Discovery Phase, Part 2#
So let’s see what else is there on the web. 360° Panoramas seem to be fairly well supported in the browser, even utilizing the phone’s acceleration sensors. The problem is, with the gyroscope and accelerometer in a phone you only get rotational angles and relative motion. For example, you can look around in a 360° panorama (tilting your phone in different directions) using the gyroscope. However you can’t compute absolute movement, i.e. moving your phone left and right. It’s actually an ongoing research topic to get absolute positions from these sensors. For real-world usage, it’s even more messy, with many phones having an accelerometer but no gyroscope or vice versa (see here). Then there’s different implementations between manufacturers, and to top it all off, phone sensors are typically uncalibrated and noisy.
Building#
So I had this idea of using the phone’s camera to calculate the movement. There’s the OpenCV.js library that can actually run complex computer vision tasks in the browser. It also allows you to calculate Optical Flow, which basically tracks points in a video across frames to calculate movement. This tutorial was really helpful for understanding how it works in OpenCV.js.
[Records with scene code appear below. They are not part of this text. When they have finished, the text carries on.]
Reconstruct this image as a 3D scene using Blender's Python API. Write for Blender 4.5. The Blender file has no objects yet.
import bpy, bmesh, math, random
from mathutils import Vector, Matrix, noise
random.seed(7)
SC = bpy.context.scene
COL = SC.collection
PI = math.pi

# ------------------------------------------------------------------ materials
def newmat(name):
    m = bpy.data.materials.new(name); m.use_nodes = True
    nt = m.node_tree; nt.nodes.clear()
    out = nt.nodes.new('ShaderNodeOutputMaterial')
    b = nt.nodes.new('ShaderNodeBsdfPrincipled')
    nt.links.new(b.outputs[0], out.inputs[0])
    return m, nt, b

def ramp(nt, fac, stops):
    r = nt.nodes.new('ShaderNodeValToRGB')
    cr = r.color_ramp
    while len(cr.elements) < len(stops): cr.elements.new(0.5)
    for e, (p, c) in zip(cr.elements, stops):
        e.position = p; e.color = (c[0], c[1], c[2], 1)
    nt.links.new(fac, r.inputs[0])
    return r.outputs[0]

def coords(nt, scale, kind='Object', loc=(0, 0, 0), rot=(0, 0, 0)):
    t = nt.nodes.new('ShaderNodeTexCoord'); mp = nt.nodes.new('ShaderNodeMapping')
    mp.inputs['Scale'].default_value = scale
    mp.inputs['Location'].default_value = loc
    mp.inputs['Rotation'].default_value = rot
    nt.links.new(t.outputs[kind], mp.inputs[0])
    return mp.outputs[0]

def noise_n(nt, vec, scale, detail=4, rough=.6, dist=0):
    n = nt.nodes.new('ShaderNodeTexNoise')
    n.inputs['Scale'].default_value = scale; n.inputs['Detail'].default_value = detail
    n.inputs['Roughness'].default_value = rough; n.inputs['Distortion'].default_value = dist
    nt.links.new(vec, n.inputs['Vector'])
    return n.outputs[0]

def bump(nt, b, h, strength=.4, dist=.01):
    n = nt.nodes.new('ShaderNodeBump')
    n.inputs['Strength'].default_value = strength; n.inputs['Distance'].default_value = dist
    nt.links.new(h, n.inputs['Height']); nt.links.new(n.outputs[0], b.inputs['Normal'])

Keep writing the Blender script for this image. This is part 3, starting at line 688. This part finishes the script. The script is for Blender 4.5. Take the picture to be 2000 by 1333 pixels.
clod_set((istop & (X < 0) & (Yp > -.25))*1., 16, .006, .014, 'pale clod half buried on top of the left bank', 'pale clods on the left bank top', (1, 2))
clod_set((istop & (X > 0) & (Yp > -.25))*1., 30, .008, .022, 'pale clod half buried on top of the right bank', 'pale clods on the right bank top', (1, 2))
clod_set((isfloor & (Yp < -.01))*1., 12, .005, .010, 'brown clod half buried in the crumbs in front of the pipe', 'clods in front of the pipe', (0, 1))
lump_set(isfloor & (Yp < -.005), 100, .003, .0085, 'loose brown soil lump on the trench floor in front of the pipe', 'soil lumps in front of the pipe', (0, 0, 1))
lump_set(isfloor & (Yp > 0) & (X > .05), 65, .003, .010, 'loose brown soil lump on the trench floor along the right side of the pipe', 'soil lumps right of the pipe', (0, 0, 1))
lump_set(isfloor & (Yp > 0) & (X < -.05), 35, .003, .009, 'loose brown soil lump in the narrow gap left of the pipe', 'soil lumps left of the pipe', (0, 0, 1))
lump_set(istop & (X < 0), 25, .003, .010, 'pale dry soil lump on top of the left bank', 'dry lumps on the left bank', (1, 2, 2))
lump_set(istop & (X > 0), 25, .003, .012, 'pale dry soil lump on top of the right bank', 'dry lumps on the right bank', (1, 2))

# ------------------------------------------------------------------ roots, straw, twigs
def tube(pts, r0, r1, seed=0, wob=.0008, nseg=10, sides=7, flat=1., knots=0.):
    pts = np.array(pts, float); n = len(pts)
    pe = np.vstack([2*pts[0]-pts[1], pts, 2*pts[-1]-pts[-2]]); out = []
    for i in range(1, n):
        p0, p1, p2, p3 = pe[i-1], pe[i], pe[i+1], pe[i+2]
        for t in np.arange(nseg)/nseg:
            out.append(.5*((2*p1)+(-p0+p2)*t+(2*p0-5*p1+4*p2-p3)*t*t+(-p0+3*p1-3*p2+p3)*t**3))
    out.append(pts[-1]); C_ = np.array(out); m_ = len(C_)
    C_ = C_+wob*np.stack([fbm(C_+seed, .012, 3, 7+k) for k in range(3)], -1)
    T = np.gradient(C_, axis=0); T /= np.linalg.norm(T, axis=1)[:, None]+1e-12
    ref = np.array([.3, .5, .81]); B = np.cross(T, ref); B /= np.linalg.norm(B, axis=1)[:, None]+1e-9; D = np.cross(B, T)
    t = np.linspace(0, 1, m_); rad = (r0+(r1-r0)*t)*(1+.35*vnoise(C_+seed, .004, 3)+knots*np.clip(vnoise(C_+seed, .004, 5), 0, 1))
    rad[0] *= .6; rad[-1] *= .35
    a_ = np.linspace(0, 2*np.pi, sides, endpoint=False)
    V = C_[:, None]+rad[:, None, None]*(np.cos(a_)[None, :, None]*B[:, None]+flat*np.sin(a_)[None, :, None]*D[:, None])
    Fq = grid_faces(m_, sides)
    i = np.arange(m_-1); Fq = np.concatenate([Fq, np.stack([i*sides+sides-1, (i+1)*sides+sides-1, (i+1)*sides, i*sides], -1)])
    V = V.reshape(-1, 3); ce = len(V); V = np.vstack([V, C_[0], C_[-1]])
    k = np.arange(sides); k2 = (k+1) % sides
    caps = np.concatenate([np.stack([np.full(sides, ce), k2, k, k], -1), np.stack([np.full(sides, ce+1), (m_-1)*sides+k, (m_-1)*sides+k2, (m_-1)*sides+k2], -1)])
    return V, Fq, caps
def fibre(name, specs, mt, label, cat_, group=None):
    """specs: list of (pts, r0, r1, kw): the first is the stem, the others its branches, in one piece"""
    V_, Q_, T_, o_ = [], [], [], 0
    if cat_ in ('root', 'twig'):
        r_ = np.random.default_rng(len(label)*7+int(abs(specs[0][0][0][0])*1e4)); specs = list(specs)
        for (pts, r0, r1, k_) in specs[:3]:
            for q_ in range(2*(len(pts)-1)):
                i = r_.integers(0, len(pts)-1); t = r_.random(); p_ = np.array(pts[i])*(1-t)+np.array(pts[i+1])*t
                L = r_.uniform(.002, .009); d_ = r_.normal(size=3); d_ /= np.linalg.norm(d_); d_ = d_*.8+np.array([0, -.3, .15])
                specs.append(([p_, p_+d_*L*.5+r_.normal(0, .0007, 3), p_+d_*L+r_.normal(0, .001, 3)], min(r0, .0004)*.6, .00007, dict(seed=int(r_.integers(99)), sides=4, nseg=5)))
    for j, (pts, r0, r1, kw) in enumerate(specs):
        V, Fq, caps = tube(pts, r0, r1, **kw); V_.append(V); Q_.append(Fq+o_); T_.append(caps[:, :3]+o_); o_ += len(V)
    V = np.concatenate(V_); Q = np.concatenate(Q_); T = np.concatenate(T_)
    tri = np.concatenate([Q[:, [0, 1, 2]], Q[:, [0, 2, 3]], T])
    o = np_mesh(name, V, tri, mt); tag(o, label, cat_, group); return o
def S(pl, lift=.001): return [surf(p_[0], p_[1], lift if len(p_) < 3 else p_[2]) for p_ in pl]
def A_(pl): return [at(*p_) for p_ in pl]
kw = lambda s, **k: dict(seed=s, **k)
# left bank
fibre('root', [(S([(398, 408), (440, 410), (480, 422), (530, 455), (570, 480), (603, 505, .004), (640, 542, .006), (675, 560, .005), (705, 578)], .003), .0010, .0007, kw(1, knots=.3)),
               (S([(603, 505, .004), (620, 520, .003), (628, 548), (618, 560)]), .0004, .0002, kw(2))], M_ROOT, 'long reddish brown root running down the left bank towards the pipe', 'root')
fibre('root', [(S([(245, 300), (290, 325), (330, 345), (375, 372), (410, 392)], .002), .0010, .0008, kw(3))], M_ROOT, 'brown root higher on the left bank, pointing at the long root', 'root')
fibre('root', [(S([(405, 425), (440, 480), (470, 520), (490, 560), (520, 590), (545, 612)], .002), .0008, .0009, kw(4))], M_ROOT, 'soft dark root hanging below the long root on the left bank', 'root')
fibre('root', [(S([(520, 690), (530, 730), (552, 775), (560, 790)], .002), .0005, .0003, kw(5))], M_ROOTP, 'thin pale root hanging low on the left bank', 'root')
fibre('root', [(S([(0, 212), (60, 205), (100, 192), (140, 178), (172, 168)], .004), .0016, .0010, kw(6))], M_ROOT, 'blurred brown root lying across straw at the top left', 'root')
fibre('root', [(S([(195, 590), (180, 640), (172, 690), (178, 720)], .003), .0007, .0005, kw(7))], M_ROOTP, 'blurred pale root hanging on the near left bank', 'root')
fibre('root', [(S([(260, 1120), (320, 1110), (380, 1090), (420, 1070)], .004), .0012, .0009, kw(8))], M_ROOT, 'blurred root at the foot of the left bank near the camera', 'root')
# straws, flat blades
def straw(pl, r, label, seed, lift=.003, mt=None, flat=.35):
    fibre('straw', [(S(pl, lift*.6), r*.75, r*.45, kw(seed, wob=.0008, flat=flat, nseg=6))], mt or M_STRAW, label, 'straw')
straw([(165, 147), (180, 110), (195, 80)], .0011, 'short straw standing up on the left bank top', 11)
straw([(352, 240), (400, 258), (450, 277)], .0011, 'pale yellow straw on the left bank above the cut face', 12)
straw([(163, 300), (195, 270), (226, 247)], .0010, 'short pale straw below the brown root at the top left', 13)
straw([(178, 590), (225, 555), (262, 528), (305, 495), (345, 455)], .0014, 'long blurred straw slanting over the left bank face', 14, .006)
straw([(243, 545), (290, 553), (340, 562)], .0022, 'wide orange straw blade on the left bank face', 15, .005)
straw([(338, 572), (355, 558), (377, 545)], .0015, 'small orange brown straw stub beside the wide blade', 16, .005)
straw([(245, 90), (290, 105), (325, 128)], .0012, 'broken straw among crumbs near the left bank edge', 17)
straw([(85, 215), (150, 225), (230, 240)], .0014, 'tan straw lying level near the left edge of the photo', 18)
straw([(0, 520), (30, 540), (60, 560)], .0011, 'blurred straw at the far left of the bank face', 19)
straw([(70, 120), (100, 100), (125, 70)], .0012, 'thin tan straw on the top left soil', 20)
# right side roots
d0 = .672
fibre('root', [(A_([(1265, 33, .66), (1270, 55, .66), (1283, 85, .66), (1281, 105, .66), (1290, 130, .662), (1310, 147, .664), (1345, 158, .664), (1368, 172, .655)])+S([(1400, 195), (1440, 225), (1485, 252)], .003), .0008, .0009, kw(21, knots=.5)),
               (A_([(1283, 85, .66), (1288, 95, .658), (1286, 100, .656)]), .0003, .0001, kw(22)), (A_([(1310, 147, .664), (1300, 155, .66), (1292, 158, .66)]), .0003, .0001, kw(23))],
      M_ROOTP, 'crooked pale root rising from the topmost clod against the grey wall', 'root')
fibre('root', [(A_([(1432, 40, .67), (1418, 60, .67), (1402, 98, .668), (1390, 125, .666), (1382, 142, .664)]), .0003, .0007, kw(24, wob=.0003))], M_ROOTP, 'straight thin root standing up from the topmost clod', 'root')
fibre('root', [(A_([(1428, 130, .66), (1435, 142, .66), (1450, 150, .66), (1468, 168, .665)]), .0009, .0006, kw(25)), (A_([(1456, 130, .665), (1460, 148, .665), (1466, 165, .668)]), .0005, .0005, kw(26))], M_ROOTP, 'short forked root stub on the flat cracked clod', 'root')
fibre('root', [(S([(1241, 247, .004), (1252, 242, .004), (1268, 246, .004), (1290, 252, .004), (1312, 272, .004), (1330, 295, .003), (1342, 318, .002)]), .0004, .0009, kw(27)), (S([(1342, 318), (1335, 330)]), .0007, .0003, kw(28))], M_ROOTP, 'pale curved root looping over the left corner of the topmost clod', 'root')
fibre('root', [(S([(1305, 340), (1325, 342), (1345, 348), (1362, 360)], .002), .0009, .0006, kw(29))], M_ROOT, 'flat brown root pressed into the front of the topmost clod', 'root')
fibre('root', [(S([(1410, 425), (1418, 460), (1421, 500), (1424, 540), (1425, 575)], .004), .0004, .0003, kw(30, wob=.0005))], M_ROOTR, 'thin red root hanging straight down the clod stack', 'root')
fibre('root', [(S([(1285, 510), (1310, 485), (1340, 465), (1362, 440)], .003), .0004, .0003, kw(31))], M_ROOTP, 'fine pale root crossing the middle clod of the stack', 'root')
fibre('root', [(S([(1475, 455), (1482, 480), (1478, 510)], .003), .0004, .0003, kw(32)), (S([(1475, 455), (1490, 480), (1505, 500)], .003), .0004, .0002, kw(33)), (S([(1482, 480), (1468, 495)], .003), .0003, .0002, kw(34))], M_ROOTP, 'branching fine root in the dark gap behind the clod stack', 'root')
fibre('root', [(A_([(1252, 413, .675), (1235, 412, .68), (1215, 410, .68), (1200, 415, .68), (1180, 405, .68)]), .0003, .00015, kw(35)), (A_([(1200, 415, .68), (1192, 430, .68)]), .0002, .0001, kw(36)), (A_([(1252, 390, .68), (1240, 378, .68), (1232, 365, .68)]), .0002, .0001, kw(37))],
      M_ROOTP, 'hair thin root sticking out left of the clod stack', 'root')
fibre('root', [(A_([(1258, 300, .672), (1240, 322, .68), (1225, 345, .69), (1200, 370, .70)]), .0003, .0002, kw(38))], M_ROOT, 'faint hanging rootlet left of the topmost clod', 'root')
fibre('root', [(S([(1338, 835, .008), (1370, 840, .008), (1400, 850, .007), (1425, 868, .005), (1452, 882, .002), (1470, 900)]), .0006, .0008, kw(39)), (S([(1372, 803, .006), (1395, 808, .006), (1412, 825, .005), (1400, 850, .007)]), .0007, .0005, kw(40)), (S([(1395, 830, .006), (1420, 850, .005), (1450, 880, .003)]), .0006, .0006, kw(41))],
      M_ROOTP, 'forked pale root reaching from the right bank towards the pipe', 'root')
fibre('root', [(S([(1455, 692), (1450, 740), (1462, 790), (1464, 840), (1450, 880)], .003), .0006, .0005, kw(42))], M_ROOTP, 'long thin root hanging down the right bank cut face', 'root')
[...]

Now because this is actually quite computationally expensive, this was running a bit slow even on modern phones. I improved it by scaling down the video feed to 100x100 pixels and converting it to grayscale, which still works surprisingly well. The rest of it was figuring out suitable parameters for the movement speed and building an UI around it. The first iteration actually featured a virtual room, which I made in Blender, so you had a frame of reference. However, the users on Reddit weren’t convinced. Eventually the feedback helped me to improve the second iteration, so it was a useful exercise.